Berita > Berita

DPR Pertanyakan Status Tim Monitoring

Rabu, 29 November 2006 08:06:30
2255 klik
Oleh : admin
Kirim ke teman   Versi Cetak

[Jakarta] - Anggota Komisi X DPR mempertanyakan keberadaan tim monitoring yang dibentuk Menteri Negara Pemuda dan Olahraga (Mennegpora) untuk mengawasi program pelaksanaan pemusatan latihan (pelatnas) Asian Games 2006 dan SEA Games 2007.

Anggota Komisi X, Ruth Nina M Kedang, dalam rapat kerja Komisi X DPR dengan Kementerian Mennegpora di Jakarta, Senin (27/11), mengatakan, tim tersebut tidak perlu dibentuk karena tidak memiliki dasar hukum yang jelas. Kalau fungsinya hanya mengawasi, Mennegpora tinggal mengaktifkan saja fungsi lembaga pengawasan internalnya bukan membentuk tim baru yang tidak ada dasar hukumnya, ujar Ruth Nina.

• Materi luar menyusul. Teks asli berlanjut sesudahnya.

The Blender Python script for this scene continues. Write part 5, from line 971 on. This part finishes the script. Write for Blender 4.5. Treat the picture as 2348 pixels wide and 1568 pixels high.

Anggota DPR asal pemilihan Nusa Tenggara Timur ini juga mempertanyakan posisi Mennegpora, Adhyaksa Dault dalam struktur tim monitoring yang menjabat sebagai ketua. Kok menteri yang mengeluarkan keputusan bertindak juga sebagai ketua, tanya Ruth.

Hal serupa disampaikan Elviana dari anggota Fraksi PDI Perjuangan. Menurutnya, untuk mengatasi persoalan seputar tim monitoring pemerintah secepatnya harus membentuk Komite Olimpiade Indonesia (KOI) sesuai dengan amanat Undang-Undang Nomor 3 Tahun 2005 tentang Sistem Keolahragaan Nasional (Sisornas).

Sesuai dengan UU Sisornas tugas tim monitoring yang ada saat ini merupakan salah satu fungsi dari KOI. Jadi tidak perlu ada tim monitoring kalau KOI sudah terbentuk, katanya.

Menanggapi hal itu Mennegpora, Adhyaksa Dault, mengatakan, pembentukan tim monitoring berguna untuk membantu Komite Olahraga Nasional Indonesia (KONI) Pusat untuk mempercepat prestasi olahraga. Kalau soal dasar hukumnya ada di pasal 13 UU Sisornas. Dikatakan disitu, tunggal pemerintah salah satunya pengawasan. Untuk itulah tim ini saya bentuk, katanya.

Soal pembentukan KOI, Mennegpora mengatakan, tidak bisa menentukan siapa personil yang mengisi posisi didalam karena hal itu harus melalui keputusan musornas (musyawarah olahraga nasional).

Dalam kesempatan yang sama, anggota komisi DPR juga mempertanyakan dana sebesar Rp 25 miliar dari Rp 100 miliar yang diberikan pemerintah hanya habis digunakan untuk biaya administrasi dan operasional internal KONI Pusat.Menurut anggota dewan dana yang dihabiskan itu terlalu besar dan mestinya bisa dimanfaatkan untuk keperluan pembinaan pelatih dan atlet, bukan untuk administrasi.